Talel Until the Songs Spring
Venice Biennale, Venice, Italy 2022
Fort/Da
Neutra VDL-Research House II, Los Angeles, CA, U.S. 2010
In 2010, Santiago Borja worked on the roof of the VDL Research House II, an iconic Californian villa built in Los Angeles by the architect Richard Neutra in 1965. By literally transforming the modernist architecture into a loom, Borja used the beams of the pergola on the terrace as a structure for suspending long warp threads, which, in their turn, would accommodate the weft threads of a large textile piece.
Divan : Free Floating Attention Piece
Freud Museum, London, U.K. 2010
In 2010, Santiago Borja worked in the London apartment of Sigmund Freud, where the father of psychoanalysis, after fleeing Nazism in 1938, spent the remainder of his life. During the exhibition, the artist covered the Persian carpet of the famous sofa with fabric and cushions woven by Wixariki women. This indigenous Mexican community (also called Huichol) is known to have resisted Catholic evangelism.
Sitio
Villa Savoye, Poissy, France 2014
The Sitio project offers a fascinating image which becomes instinctively lodged in the memory, introducing the visitor to the evocative power of Santiago Borja’s works, and their ability to produce new ground-breaking narratives.
The Villa Savoye, which was built between 1928 and 1931, illustrates the principles of modern architecture (the “International Style”) which, as drawn up in those years by Le Corbusier, could be applied here, there and everywhere, regardless of distinctive local features and elements.
Suprasensitive
Mies Van Der Rohe Pavilion Barcelona, Spain 2015
Super-sensitive is an artistic research project developed by the Mexican artist Santiago Borja since 2015, taking the form of different in situ works which all connect architecture with the “infravisible”.
In 2015, Santiago Borja worked in the emblematic Mies van der Rohe Pavilion, built for the German contribution to the 1929 International Exposition held in Barcelona. This time around, his project had to do with the place of the human body in modernist architecture.

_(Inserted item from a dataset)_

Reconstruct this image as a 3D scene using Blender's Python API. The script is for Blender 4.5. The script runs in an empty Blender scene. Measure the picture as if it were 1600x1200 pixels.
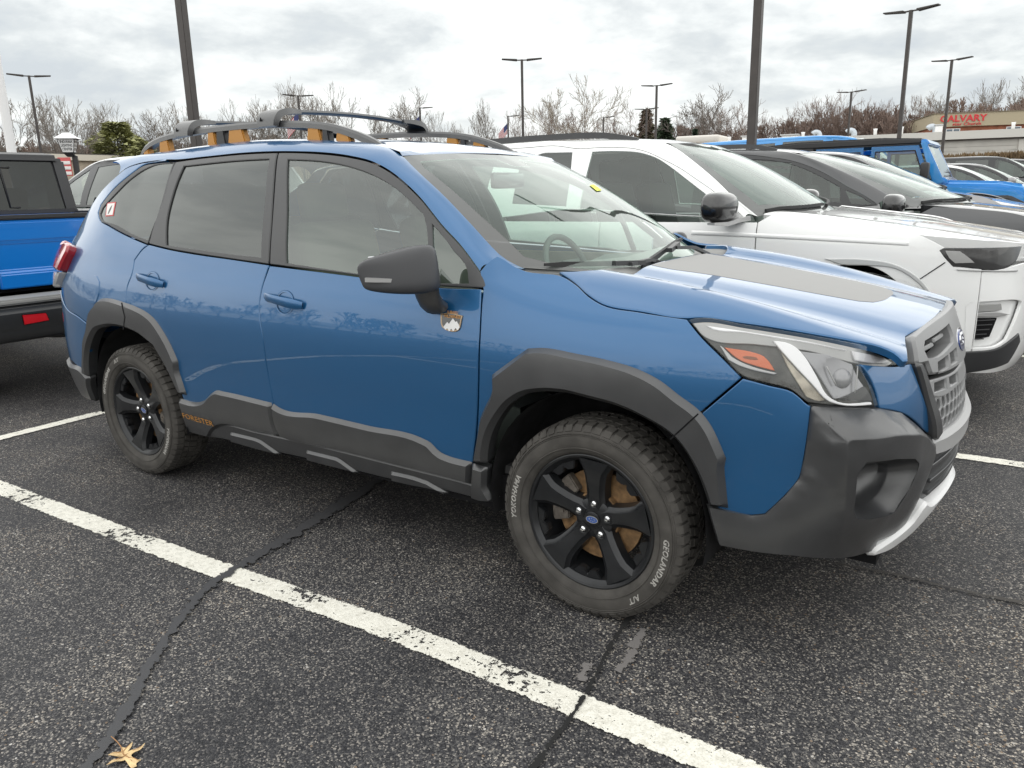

A Mental Image : Blavatsky Observatory
Sonneveld House, Amsterdam, Netherlands 2016
The Project A Mental Image by Mexican artist and architect Santiago Borja consists of the installation of a temporary observatory based on theosophical principles on the rooftop of the Sonneveld House. A Mental Image – Blavatsky Observatory is based on Borja’s research into the influence of Western esotericism on the principles of Dutch Functionalism.
Everything Falls Into Place When It Collapses
Scottsdale Museum of Contemporary Art, Arizona, U.S. 2016
Everything Falls into Place When It Collapses is Santiago Borja’s site-specific project in response to the Casa Grande Ruins National Monument – a Southwest icon of Native American culture – and its complex history within the national cultural politics of the U.S. over the past 125 years.
Jung-Catcher
Frac Grand Large – Hauts-de-France Dunkerque, France 2020 MARCO, Monterrey, México 2013
JungCatcher is an installation which encompasses the conceptual, poetic and visual approach developed by Borja around magical thinking, here symbolized by the Amerindian dream-catcher, and modern thinking, in the tangible form of a personality diagram invented by the psychiatrist Carl Gustav Jung.
Totemic Sampler
Atelier Calder, Saché, France 2019
Wavering between shelters and textile wrapping, Totemic Sampler deals with a fundamental theme in architectural theory–the theme of its origins. The nomadic wooden structure is covered with a large patchwork of “sarapes”—pieces of Mexican fabric—whose motifs are mixed with those modernist motifs developed by the Bauhaus weaving workshops in the early 20th century.
Cosmic Sampler
Bienal d’Orléans, Orléans, France 2019
Cosmic Sampler is a large-dimension architectural / textile structure, developed specifically for the Orleans Architecture Biennial. The shape and design is the result of the collaboration with a a Huichol marakaame. This geometric structure creates a three-dimensional platform, which can be used for sitting or lying down.
Cosmic Tautology
With this diptych, Santiago Borja continues his rereading of the iconic works of Western culture. These two rugs are a response from the Mexican artist to minimal American art, to his abstract language based on the experimentation of an ‘objective’ painting, emptied of all references and deliberately ‘tautological’ – which talks of nothing other than that which is stated and «where you find nothing other than that which can be seen there» (Franck Stella).